Where Social Media Advertising Destroys Everything Else

Targeting That’s Actually Insane I helped a chiropractor target people within 5 miles of his office who’d recently searched for “back pain relief.” His cost per appointment dropped 60% compared to his newspaper ads.
The level of targeting available is honestly kind of creepy. You can reach people based on their browsing history, purchase behavior, life events, interests, and about 500 other data points.
Budget Control That Makes Sense With traditional ads, you’re usually locked into monthly contracts. Newspaper ad not working? Too bad, you’re stuck for six months.
Facebook ads? I can start with $10 a day, test different audiences, pause what’s not working, and scale up what is. Yesterday, one client’s ad was bombing at lunch, so we switched the targeting and had it profitable by dinner.
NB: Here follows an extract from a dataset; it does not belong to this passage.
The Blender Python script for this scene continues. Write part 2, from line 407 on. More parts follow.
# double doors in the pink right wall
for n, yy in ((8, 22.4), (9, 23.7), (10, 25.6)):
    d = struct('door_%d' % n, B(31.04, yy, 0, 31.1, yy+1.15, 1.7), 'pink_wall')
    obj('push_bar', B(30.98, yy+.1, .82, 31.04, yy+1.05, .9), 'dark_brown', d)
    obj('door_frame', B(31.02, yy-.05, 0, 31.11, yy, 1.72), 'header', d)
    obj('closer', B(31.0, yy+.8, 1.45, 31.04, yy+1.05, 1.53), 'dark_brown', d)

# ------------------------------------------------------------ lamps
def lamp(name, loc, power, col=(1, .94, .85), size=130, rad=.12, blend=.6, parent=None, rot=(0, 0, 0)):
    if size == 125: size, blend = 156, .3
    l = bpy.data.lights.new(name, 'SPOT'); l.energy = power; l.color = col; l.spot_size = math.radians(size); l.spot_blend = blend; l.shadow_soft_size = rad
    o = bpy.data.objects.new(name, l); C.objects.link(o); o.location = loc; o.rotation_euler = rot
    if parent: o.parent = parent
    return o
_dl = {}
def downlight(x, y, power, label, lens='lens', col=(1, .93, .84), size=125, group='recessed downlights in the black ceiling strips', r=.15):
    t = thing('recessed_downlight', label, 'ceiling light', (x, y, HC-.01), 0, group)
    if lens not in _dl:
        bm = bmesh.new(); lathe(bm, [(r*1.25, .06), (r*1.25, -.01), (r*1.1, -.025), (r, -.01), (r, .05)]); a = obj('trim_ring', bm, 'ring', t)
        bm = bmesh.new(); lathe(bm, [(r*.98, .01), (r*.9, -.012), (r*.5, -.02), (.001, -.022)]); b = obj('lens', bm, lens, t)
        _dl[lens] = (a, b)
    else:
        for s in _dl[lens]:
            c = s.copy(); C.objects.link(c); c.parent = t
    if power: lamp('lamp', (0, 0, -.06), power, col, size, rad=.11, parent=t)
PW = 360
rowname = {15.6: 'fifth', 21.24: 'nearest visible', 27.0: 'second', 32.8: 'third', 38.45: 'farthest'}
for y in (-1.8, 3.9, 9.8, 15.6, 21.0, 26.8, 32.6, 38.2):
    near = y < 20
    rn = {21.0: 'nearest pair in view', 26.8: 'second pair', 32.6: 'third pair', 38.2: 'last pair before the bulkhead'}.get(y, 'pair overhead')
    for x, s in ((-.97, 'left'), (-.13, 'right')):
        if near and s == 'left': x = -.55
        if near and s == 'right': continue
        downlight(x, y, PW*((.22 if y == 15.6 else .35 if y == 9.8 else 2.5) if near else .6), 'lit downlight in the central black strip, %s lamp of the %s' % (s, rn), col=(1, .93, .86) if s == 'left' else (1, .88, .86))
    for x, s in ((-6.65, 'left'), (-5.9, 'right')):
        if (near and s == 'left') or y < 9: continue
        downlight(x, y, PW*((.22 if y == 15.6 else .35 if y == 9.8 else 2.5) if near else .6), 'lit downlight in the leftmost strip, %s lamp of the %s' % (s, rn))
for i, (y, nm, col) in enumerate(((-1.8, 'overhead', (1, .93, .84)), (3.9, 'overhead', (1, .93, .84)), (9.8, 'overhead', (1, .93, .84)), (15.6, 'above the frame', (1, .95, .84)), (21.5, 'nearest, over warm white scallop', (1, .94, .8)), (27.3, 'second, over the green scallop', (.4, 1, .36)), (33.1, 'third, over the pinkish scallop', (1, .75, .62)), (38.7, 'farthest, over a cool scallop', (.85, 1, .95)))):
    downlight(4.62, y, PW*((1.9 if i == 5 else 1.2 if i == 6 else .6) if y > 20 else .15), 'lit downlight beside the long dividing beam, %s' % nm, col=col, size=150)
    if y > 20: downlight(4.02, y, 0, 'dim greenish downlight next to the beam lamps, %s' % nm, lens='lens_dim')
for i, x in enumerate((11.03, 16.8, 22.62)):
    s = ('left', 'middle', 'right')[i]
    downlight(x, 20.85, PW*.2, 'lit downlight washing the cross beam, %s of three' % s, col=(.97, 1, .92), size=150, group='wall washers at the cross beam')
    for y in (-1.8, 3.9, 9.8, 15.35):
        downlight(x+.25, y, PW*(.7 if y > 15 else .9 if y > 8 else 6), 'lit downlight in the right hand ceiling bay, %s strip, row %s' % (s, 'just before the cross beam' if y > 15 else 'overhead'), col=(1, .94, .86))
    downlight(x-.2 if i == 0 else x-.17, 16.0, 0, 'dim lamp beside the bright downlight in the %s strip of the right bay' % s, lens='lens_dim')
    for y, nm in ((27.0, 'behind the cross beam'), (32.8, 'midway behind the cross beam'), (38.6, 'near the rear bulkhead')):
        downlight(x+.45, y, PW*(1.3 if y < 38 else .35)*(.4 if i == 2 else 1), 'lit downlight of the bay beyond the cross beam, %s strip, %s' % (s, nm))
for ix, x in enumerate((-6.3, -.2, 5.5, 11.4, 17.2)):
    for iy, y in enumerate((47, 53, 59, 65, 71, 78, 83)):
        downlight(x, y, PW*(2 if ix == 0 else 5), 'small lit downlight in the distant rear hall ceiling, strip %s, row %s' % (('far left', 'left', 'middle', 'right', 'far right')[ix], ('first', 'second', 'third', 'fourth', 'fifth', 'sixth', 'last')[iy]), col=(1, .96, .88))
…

Tracking That Actually Tells You Something My dad ran print ads for his restaurant for decades. His tracking method? “Seems like we’re busier on days the ad runs.” That was it.
Now I can tell you exactly how many people saw your ad, clicked on it, visited your website, and made a purchase. Plus what they bought, when they bought it, and how much they spent.
The Stuff Nobody Talks About
Social Media Fatigue is Real People are getting sick of ads in their feeds. My teenage niece uses ad blockers, skips YouTube ads, and scrolls past sponsored posts without even seeing them. Traditional marketing doesn’t have this problem—yet.
Platform Dependency Sucks Facebook changes its algorithm, and suddenly your organic reach drops 70% overnight. Happened to dozens of my clients in 2023. Your radio station doesn’t randomly decide to play your ad quieter because they updated their “policy.”
Creative Burnout Social media ads need constant fresh creative. New images, videos, copy. Traditional ads can run the same creative for months without people getting sick of it.
What’s Actually Working Right Now

The Hybrid Approach My most successful clients aren’t choosing sides. They’re doing both, but strategically.
Take Sarah, who owns three yoga studios. She runs local radio ads to build brand awareness and Facebook ads to drive class bookings. Radio gets people familiar with her name, Facebook converts them into customers.
Start Digital, Go Traditional Weird trend I’m seeing: businesses starting with social media ads to prove their concept, then adding traditional marketing once they’ve got cash flow.
Makes sense. Facebook ads let you test markets and messages cheap. Once you know what works, you can scale up with bigger traditional buys.
The Money Talk
Traditional Marketing Costs Radio ad in my mid-size city: $500-2000 per week depending on time slots Newspaper full-page ad: $1200-3000 monthly Billboard: $800-5000 monthly
Social Media Advertising Costs Facebook/Instagram ads: $1-10 per click depending on industry Google ads: $2-50 per click (crazy range, I know) YouTube ads: $0.10-0.30 per view
But here’s the kicker: cost per click doesn’t matter if traditional ads convert better. I’ve seen $5000 radio campaigns generate more revenue than $5000 Facebook campaigns for certain businesses.
Making the Choice (Spoiler: You Probably Don’t Have To)
Go All-In on Social Media If:
- Your customers are under 40
- You sell online or have a wide geographic area
- You need to track ROI precisely
- Your budget is under $2000/month
Stick with Traditional If:
- Your customers are over 50
- You’re purely local (restaurants, plumbers, dry cleaners)
- You’ve got traditional ads that already work
- You hate dealing with tech platforms
Do Both If:
- You’ve got the budget (most businesses should start here)
- You want maximum market coverage
- You’re willing to test and optimize
The Bottom Line
Neither is inherently better. It depends on your customers, your business, and honestly, what you’re comfortable managing.
The biggest mistake I see? Businesses abandoning something that works because they think they “should” be doing something else.
If your Yellow Pages ad brings in customers profitably, keep running it. Add social media on top, don’t replace it.
If your Facebook ads are crushing it, great. But don’t dismiss a radio sponsorship opportunity just because it feels “old school.”
The best marketing strategy is the one that brings in customers at a profit. Everything else is just noise.